Preceded by the British mechanics' institutes, the first lyceum in America was established at Millbury, Massachusetts, by Josiah Holbrook, in 1826. The lyceum, a vehicle for adult education, grew out of the Enlightenment ideal of making knowledge available to all, not just to the privileged. (The constitutionally stated purpose of the Concord Lyceum, for example, was "improvement in knowledge, the advancement of Popular Education, and the diffusion of useful information throughout the community.") In addition to providing programs of lecture and debate, lyceums also promoted libraries and museums. The lyceum was not confined to New England.

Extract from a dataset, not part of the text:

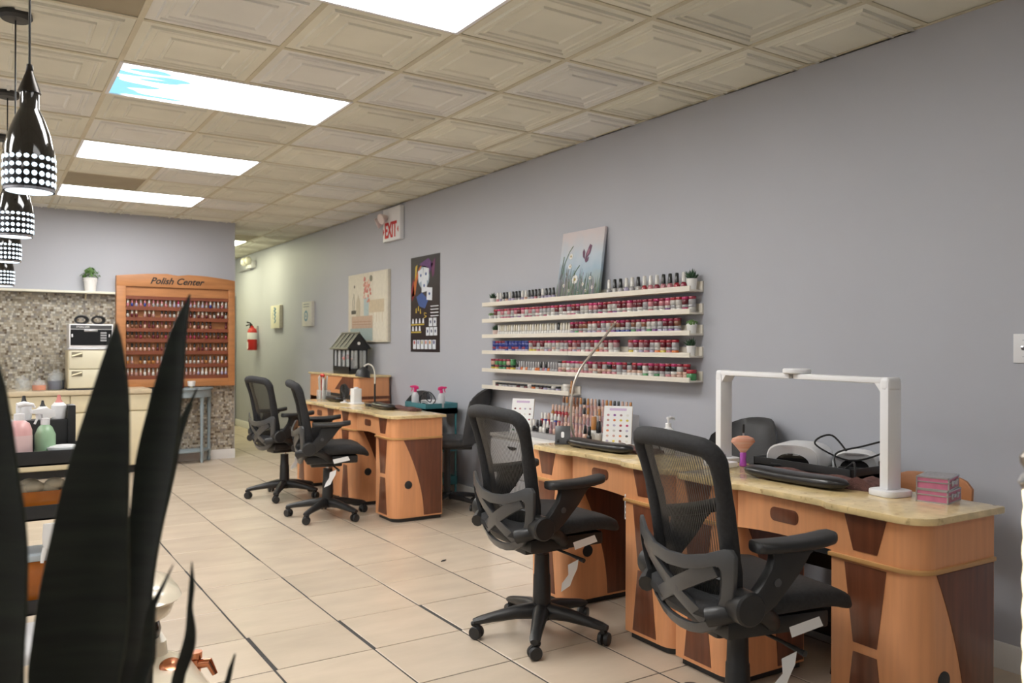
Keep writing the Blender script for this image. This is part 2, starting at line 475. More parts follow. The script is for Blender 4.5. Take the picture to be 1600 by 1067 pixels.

Once established, it spread rapidly westward as new regions were settled. Popular lecturers traveled long distances by railroad to speak. Lyceum lectures ran a broad gamut of subjects, literary, scientific, historical, social, and political, controversial as well as noncontroversial. Beyond the Transcendentalists, some well-known lyceum speakers included Louis Agassiz, Daniel Webster, Oliver Wendell Holmes, Nathaniel Hawthorne, William Lloyd Garrison, Wendell Phillips, Frederick Douglass, and Susan B. Anthony.

The lyceum movement was important to Emerson and Thoreau as writers, because some of what they first presented formally as lyceum lectures — many of Emerson's essays, for example, and Thoreau's essay "Walking" — was later revised for publication. Like the journals that these writers kept, an invitation to lecture provided an opportunity to record and develop thoughts that would later be refined.

Although the lyceum movement did not turn Everyman into a Transcendentalist, it allowed the New England Transcendentalists to connect with a far broader segment of the population than their writings alone reached. In his biography of his father, Edward Waldo Emerson related an anecdote about a woman (a working domestic) who regularly attended Emerson's lectures. When asked if she understood Emerson, the lady replied, "Not a word, but I like to go and see him stand up there and look as if he thought every one was as good as he was." Emerson clearly conveyed to his audiences a sense of the democratic impulse underlying Transcendentalism, expressed so clearly in his 1844 lecture "New England Reformers": "And as a man is equal to the Church and equal to the State, so he is equal to every other man."